* Source excerpt
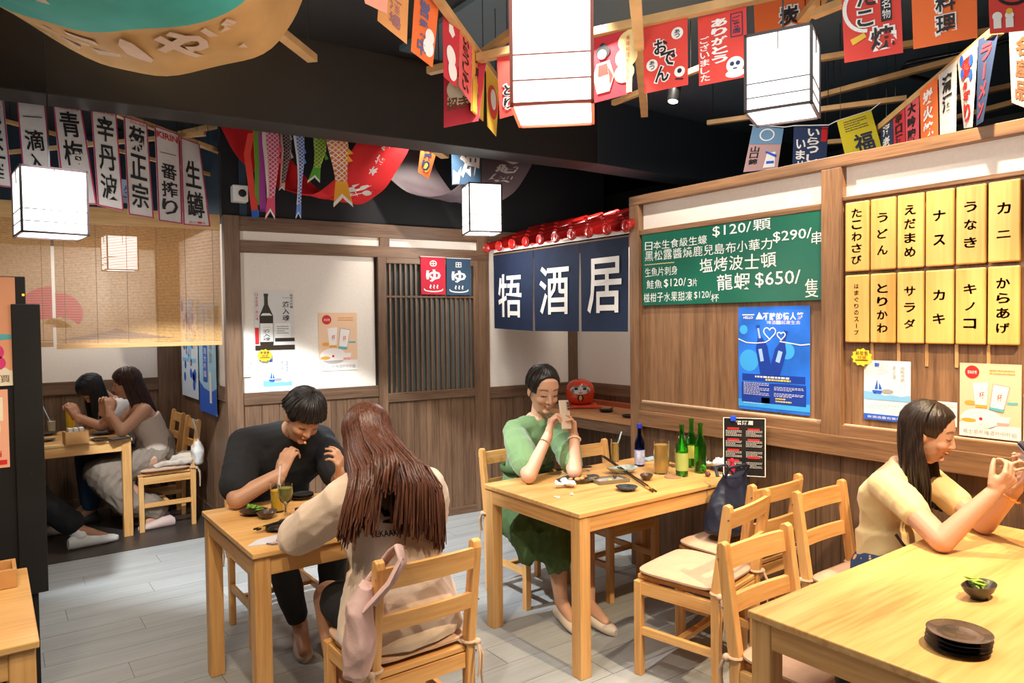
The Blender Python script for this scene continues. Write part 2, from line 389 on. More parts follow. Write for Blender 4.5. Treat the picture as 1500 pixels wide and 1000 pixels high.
# ---- back wall: black upper part, timber frame, pale panels, lattice door
WB = back_frame('wall_back')
MB().bx(-2.03, 1.3, .03, .13, 2.33, 3.2).build('upper_wall', BLACKW, WB)
MB().bx(-2.0, -.90, .012, .09, 0, 2.3).build('core_wall', mat('core', (.05, .035, .025), .8), WB)
MB().bx(-.10, .955, .012, .09, 0, 2.3).build('core_wall', mat('core', (.05, .035, .025), .8), WB)
def bp(x0, x1, z0, z1, y0=-.012, y1=.02, name='rail', a='x', mt=None, bv=.003):
    return MB().bx(x0, x1, y0, y1, z0, z1).build(name, mt or dark(a), WB, bevel=bv)
bp(-2.03, -1.925, 0, 2.33, -.03, .06, 'post', 'z'); bp(-.905, -.825, 2.085, 2.33, -.018, .03, 'post', 'z')
bp(-.06, .045, 0, 2.33, -.022, .03, 'post', 'z')
bp(-1.925, .045, 2.228, 2.33, -.02, .03); bp(-1.925, .045, 2.078, 2.162, -.026, .03)
bp(-1.925, -.905, 2.15, 2.24, 0, .011, 'pale_panel', 'x', WHITE, 0); bp(-.825, -.06, 2.15, 2.24, 0, .011, 'pale_panel', 'x', WHITE, 0)
bp(-1.925, -.95, 1.085, 2.09, .002, .011, 'pale_panel', 'x', WHITE, 0)
bp(-1.925, -.93, 1.01, 1.095, -.014, .02); 
bp(.045, .96, 1.015, 2.30, .002, .011, 'pale_panel', 'x', WHITE, 0)
bp(.045, .96, .93, 1.025, -.014, .02); bp(.86, .955, 1.02, 2.30, -.02, .02, 'post', 'z'); bp(.045, .96, 2.24, 2.33, -.02, .02)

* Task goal
Return every line above in which the string "part" occurs.

* Reply
The Blender Python script for this scene continues. Write part 2, from line 389 on. More parts follow. Write for Blender 4.5. Treat the picture as 1500 pixels wide and 1000 pixels high.
# ---- back wall: black upper part, timber frame, pale panels, lattice door